Expo 2015 senza animali?


Tutto questo, però, non compare nel discorso pubblico, ufficiale. Un esempio clamoroso è Expo2015 (www.expo2015.org), esposizione universale che si terrà a Milano appunto nel 2015, il cui tema è Nutrire il Pianeta, Energia per la Vita. Nelle presentazioni ufficiali e negli innumerevoli eventi collegati a questa iniziativa, convegni, incontri, feste, seminari, iniziati già nella primavera del 2014, non compiono gli animali. Persino la sua mascotte, Foody, è un personaggio in stile Arcimboldo composto soltanto da vegetali, otto verdure e tre frutti, insomma è vegan.

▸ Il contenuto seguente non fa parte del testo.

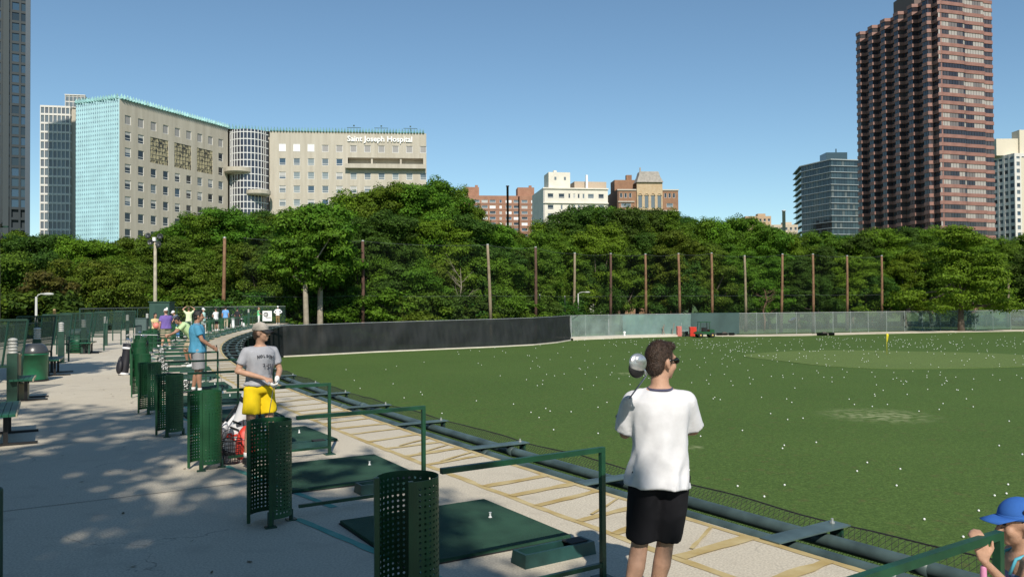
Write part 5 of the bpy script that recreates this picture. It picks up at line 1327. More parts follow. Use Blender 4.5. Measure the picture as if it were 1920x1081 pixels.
for x, y in ((-.85, -.6), (.75, -.6), (-.85, .6), (.75, .6)):
    w_ = MB(); M = Matrix.Translation((x, y, .33)) @ Matrix.Rotation(R_(90), 4, 'X'); w_.lathe([(.16, -.1), (.30, -.12), (.33, -.07), (.33, .07), (.30, .12), (.16, .1)], 16, M); wo = w_.build('wheel', M_rub, t, True)
    w_ = MB(); w_.lathe([(.03, -.11), (.17, -.09), (.17, .09), (.03, .11)], 12, M); w_.build('rim', pm('yellow_rim', (.72, .48, .12), .45), wo, True)
for x, xx, lab in ((1360, 2.6, 'low dark ball-picker gang trailing behind the green utility vehicle'), (1548, 2.4, 'low dark ball-picker gang left alone at the edge of the turf')):
    P = at_z(x, 629, ZF); t = thing('ball_picker', lab, 'ball picker', (P.x, P.y, ZF), .05)
    for i in range(3): m = MB(); M = Matrix.Translation(((i - 1) * xx / 3, (i % 2) * .3, .22)) @ Matrix.Rotation(R_(90), 4, 'Y'); [m.lathe([(.05, -.35 + q * .1), (.2, -.35 + q * .1), (.2, -.34 + q * .1), (.05, -.34 + q * .1)], 12, M) for q in range(8)]; m.build('disc_roller', M_rub, t)
    m = MB(); m.bar((-xx / 2, .2, .34), (xx / 2, .2, .34), .06); m.bar((-xx / 2, .2, .34), (-xx / 2 - .6, .1, .3), .05); m.box((0, .5, .4), (.5, .3, .2)); m.build('frame', pm('picker_frame', (.10, .085, .07), .6), t)
M_red = pm('red_plastic', (.62, .045, .025), .5, var=.15); M_pink = pm('faded_red_plastic', (.55, .17, .14), .6, var=.15)
for px, w, h, mm, lab in ((1276, .62, 1.35, M_pink, 'stack of faded red ball crates against the fence'), (1302, .9, 1.25, M_red, 'stack of bright red ball crates left of the utility vehicle')):
    P = at_z(px, 631, ZF); n_ = 5
    for q in range(n_):
        t = thing('ball_crate', '%s, %s from the ground' % (lab.replace('stack of ', '').replace('crates', 'crate in the stack'), ['lowest', 'second', 'third', 'fourth', 'topmost'][q]), 'crate', (P.x + .02 * (q % 2) + (.09 * q if mm is M_red and q > 2 else 0) * 0, P.y + 1.0, ZF + .05 + q * h / n_), .1, 'red ball crates'); hh = h / n_ - .012
        m = MB(); m.loft([[Vector((x * w / 2 * f, y * .3 * f, z)) for x, y in ((-1, -1), (1, -1), (1, 1), (-1, 1))] for f, z in ((.9, 0), (1, hh), (.93, hh), (.84, .03))]); m.build('tub', mm, t); m = MB(); m.loft([[Vector((x * w / 2 * f, y * .3 * f, z)) for x, y in ((-1, -1), (1, -1), (1, 1), (-1, 1))] for f, z in ((1.03, hh - .05), (1.03, hh + .005), (1.001, hh + .005), (1.001, hh - .05))]); m.build('lip', mm, t)
for px, lab, col in ((1284.5, 'pale grey bucket between the two red crate stacks', (.35, .36, .38)), (1290, 'dark bucket beside the pale one between the crate stacks', (.06, .06, .1))):
    P = at_z(px, 631, ZF); t = thing('bucket', lab, 'bucket', (P.x, P.y + .8, ZF + .05)); m = MB(); m.lathe([(.17, 0), (.22, .62), (.235, .62), (.235, .66)], 14); m.build('tub', pm('bucket_%d' % px, col, .5), t, True); m = MB(); m.tube([(-.22, 0, .64), (-.1, 0, .82), (.1, 0, .82), (.22, 0, .64)], .015, 6); m.build('handle', M_galv, t)
P = at_z(1233, 628, ZF); t = thing('drum', 'dark blue-grey drum in front of the privacy mesh', 'drum', (P.x, P.y + 3, ZF + .22)); m = MB(); m.lathe([(.4, 0), (.42, .4), (.4, .8), (.42, 1.1)], 16); m.build('body', pm('drum_blue', (.05, .065, .09), .5), t, True); m = MB(); m.lathe([(.44, 1.1), (.44, 1.16), (.1, 1.2)], 16); m.build('lid', M_black, t, True)
P = at_z(1254, 630, ZF)
for i, (dx, l2, ln) in enumerate(((-.6, 1.55, .35), (-.2, 1.2, -.3), (.75, 1.7, .4))):
    m = MB(); m.bar((0, 0, 0), (ln, .35, l2), .12, .04); o = m.build('leaning_plank', pm('old_plank', (.22, .18, .14), .8, var=.2), None, False, (P.x + dx, P.y + 1.6, ZF + .02)); tag(o, ['leaning grey plank nearest the dark drum by the fence', 'short plank leaning left beside the dark drum', 'long plank leaning on the fence left of the faded red crates'][i], 'plank', 'planks leaning at the fence')
P = at_z(1171, 632, ZF); m = MB(); m.lathe([(.16, 0), (.2, .1), (.12, .14), (.12, .5), (.17, .55), (.17, .72), (.05, .8)], 14); o = m.build('white_hydrant', M_white, None, True, (P.x, P.y, ZF + .02)); tag(o, 'small white standpipe on the concrete apron of the fence', 'hydrant')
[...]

Eppure è ovvio che il cibo quotidiano della maggioranza della popolazione umana mondiale - i 7 miliardi di invitati di uno degli slogan di Expo2015 - è basato sugli animali: carne (manzi, vitelli, maiali, polli, tacchini, conigli e altri ancora), pesci, uova, latte, formaggio. Per non dire della trazione animale, tuttora esistente in molte parti del pianeta, anche in relazione all'agricoltura e dunque alla produzione di cibo. Ma questa costante presenza degli animali, da vivi e da morti, nella vita e nelle società umane (sul fatto che la specie umana e la sua storia sono basate sugli animali, v. Alfred W. Crosby, Imperialismo ecologico, Laterza, 1986, Jared Diamond Il terzo scimpanzé, Bollati Boringhieri 1994) viene taciuta, dimenticata, annullata, rimossa. Rimozione è probabilmente la parola più adatta. Vengono ignorati anche i vegetariani e i vegani, ma questo sarebbe secondario, se non indicasse, di nuovo, la rimozione del tema. Il corpo degli animali, i corpi degli animali sfruttati e uccisi, sono ignorati, occultati dalle retoriche pubbliche. A livello mondiale, si tratta di miliardi di individui ammazzati ogni anno, difficili da contare anche a tonnellate. Individui senzienti, in grado di provare dolore o piacere, capaci di sentimenti e di scelte morali, qualità di cui si stanno rendendo conto persino gli etologi ufficiali.

Che cosa pensare di questo occultamento? Forse indica un senso di colpa sociale non riconosciuto.